Deutsche Bank Wins Back Some Customers -- WSJ

German lender more than doubles quarterly net income after a difficult 2016

Deutsche Bank AG made progress winning back clients who fled over capital concerns as it recovered from a turbulent 2016, but first-quarter profit was muted by debt-trading revenue that lagged behind peers.

The German lender, fresh off an $8.5 billion capital increase, more than doubled its first-quarter net income from a year earlier, to EUR575 million ($627 million), it said Thursday. That was broadly in line with analyst expectations.
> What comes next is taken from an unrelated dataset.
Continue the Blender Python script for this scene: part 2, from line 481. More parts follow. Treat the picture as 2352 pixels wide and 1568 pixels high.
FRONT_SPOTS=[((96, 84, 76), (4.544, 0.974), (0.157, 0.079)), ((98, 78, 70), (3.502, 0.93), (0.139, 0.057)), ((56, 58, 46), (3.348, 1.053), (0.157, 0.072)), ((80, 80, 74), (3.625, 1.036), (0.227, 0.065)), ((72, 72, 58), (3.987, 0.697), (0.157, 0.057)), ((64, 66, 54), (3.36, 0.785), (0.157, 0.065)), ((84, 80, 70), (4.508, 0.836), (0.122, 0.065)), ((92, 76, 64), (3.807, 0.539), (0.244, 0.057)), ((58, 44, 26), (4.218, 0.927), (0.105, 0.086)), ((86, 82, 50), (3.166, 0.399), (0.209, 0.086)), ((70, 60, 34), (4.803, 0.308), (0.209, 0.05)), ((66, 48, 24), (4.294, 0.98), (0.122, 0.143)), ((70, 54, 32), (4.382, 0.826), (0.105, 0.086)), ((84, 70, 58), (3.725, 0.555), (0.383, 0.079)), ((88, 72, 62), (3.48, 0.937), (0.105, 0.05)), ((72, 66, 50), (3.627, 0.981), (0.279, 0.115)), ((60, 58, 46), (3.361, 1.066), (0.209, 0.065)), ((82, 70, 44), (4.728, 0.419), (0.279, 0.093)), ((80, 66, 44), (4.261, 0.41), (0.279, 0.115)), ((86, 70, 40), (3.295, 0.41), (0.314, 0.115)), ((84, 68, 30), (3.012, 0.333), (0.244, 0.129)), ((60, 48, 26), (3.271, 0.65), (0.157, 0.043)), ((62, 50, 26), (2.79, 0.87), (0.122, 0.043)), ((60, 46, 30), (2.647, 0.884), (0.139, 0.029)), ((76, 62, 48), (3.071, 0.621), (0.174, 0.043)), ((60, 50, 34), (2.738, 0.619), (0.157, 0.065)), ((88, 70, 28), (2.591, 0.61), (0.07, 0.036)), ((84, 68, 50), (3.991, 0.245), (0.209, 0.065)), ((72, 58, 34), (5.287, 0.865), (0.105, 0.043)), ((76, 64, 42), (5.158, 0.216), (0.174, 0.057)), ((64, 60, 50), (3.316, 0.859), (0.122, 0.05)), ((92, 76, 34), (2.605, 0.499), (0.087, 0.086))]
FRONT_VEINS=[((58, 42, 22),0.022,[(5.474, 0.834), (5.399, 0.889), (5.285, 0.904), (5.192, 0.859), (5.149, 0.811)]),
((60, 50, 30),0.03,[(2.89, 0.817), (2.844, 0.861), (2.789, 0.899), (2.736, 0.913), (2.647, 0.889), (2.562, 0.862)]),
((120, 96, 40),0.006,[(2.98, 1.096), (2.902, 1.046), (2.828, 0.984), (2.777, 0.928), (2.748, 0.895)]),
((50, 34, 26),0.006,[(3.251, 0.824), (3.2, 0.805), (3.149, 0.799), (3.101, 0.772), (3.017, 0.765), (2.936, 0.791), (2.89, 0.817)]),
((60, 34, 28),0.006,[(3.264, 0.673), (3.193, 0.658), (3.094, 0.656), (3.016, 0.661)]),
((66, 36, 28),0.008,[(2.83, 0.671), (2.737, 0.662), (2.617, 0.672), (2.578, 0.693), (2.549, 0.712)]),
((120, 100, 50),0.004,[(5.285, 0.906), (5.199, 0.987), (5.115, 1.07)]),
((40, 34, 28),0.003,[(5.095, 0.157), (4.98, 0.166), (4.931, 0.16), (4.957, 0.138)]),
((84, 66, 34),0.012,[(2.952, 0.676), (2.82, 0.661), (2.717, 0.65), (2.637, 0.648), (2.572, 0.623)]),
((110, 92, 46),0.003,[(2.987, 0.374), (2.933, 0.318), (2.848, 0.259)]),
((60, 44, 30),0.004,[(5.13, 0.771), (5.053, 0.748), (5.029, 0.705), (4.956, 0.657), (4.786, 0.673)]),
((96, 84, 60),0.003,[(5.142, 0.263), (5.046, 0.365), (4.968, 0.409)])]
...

Deutsche Bank's big fixed-income trading business, a closely watched driver of profit, posted an 11% revenue increase from the same quarter last year. The lender said interest-rate and credit trading were especially strong. But its overall results from trading bonds and currencies lagged behind performances by big U.S. investment banks that benefited more from this year's fixed-income trading boost.

Deutsche Bank shares were down roughly 3% Thursday morning after results were announced. Shares in the lender are down about 2% this year, but have strongly rebounded from multiyear lows last fall.

Overall, Deutsche Bank showed it is stabilizing across its main businesses after a rocky 2016, when fears of big legal settlements and the lender's thin capital buffer spooked clients. The tumult last year also raised Deutsche Bank's costs to fund its trading and client-financing businesses, eating into profit. Those costs have since been coming down, according to executives.

The bank said that hedge-fund and corporate clients seeking deal advice and other customers are returning, after some pulled business late last year. Chief Executive John Cryan said in a statement Thursday that cost-cutting efforts -- which have included closing bank branches, firing employees and axing bonuses -- are paying off, and "asset flows are returning across the bank."

The bank's first-quarter revenue figure of EUR7.3 billion was roughly flat from a year earlier, excluding an accounting adjustment tied to the increased value of Deutsche Bank's own debt. On a reported basis including that accounting adjustment, revenue was down 9%.

In asset management, Deutsche Bank halted a yearlong sequence of quarterly losses of client balances, which has chiseled away at fees and other revenue in that business. Overall revenue in the retail-banking and wealth-management division increased 11% in the quarter.

Investment-banking revenue was mostly unchanged. The bank's ongoing process of cutting clients to cut risk and expenses continued to bring down revenue in some areas.

The first-quarter results are Deutsche Bank's first since it completed an $8.5 billion capital increase earlier this month in conjunction with strategic changes announced in March. The fundraising, Deutsche Bank's third sale of new shares since 2013, put to rest many investors' most severe concerns about the lender's capital buffers.

Deutsche Bank is also shuffling some senior executives, including Chief Financial Officer Marcus Schenck, who is moving to the investment bank, and is reuniting its corporate-finance and deal-advisory business with its trading unit. That restructuring of Deutsche Bank's biggest business is coming less than two years after it split the investment bank in half.

Citigroup banking analyst Andrew Coombs said in a note Thursday that he remains cautious about Deutsche Bank's ability to meet targets, including those measuring capital and leverage, or the reliance on borrowings to earn profit. The bank's hopes for "moderate growth" in revenue don't look certain, Mr. Coombs wrote. "This assumes a modest economic recovery and a pickup in client activity."